I choose to esteem others above myself.
"Do nothing out of selfish ambition or vain conceit. Rather, in humility value others above yourselves, not looking to your own interests but each of you to the interests of others." Philippians 2:3-4 (TNIV)
I love the way Eugene Peterson translated this passage in The Message:
"Don't push your way to the front; don't sweet-talk your way to the top. Put yourself aside, and help others get ahead. Don't be obsessed with getting your own advantage. Forget yourself long enough to lend a helping hand." Philippians 2:3-4 (MSG)
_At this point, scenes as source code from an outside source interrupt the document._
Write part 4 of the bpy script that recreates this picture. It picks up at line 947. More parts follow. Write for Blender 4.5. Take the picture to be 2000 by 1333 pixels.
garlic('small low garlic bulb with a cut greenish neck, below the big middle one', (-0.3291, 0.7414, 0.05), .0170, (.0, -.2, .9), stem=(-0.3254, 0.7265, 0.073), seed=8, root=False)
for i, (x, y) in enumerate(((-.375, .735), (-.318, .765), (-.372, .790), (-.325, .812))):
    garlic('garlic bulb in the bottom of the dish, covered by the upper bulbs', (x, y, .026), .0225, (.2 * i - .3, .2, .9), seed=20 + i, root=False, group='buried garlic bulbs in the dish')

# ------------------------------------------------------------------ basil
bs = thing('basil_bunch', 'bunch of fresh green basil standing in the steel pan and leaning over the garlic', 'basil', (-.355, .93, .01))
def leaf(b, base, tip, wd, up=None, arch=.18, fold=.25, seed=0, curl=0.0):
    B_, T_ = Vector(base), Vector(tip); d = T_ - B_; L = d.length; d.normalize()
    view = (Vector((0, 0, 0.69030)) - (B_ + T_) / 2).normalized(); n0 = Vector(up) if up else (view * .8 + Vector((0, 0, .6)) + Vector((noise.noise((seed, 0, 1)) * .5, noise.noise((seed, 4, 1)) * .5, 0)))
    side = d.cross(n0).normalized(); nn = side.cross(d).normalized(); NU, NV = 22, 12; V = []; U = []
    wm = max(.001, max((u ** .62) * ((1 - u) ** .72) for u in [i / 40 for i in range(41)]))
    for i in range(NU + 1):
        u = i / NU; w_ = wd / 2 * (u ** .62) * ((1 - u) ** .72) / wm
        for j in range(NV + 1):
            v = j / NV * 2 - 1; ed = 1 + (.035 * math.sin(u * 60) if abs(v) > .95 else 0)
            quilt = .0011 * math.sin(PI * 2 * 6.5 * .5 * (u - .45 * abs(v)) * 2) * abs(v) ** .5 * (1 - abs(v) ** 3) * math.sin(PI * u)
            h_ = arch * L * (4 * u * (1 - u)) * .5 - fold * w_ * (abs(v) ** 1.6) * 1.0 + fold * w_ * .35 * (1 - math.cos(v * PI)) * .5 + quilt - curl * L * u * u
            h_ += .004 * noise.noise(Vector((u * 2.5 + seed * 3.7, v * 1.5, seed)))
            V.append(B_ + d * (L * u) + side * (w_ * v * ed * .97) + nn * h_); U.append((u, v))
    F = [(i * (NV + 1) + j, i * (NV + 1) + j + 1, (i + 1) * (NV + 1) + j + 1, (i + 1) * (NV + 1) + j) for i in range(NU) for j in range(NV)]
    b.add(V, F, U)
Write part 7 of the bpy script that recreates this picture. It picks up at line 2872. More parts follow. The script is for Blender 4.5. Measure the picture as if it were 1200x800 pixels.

This is not one of my strongest competencies. Father is continually teaching me about humility and transforming me into a more humble person. By saying that we choose to esteem others above ourselves, we assume a level of hierarchy in our relationships with others. I believe Paul is helping this young church in Philippi break out of that paradigm. Our survival instincts put our needs, our wants and our desires above everything else. We reach out when our stuff isn't threatened. Paul is flipping our natural tendencies on their head. When we love each other the way Father loves us, then we don't manipulate situations and relationships to get our way or to move us forward in our ambition. We can put ourselves aside, and help others get ahead.
What an incredible presentation this would provide to those who live with us in our communities. Can you imagine being a group of people known for this kind of fruit in their lives? All of us can point to certain people who live this way and we just know that there is something special about them. But an entire church? A whole community? That could blow the minds of some of the most critical.
Other competencies related to Humility : Identity in Christ, Compassion, Giving Away My Life, Biblical Community, Love, Kindness/Goodness
Parenting this Competency:
KidsKreed :: I am putting God first, others second and myself third.
It's important that you help your kids understand that humility is putting others above themselves. For kids, it's difficult for them to process thinking from another's perspective. Developmentally they may not be there yet. Part of our training is helping them "wear other people's shoes." Spend some time with your kids asking them questions like:
What happens when a friend wants to do something that you don't want to do?
When do you put what they want ahead of what you want?
Are there times when this is easier than other times? What makes it easier to do what your friend wants?
The answers to these questions can really lead to some great discussions with your kids.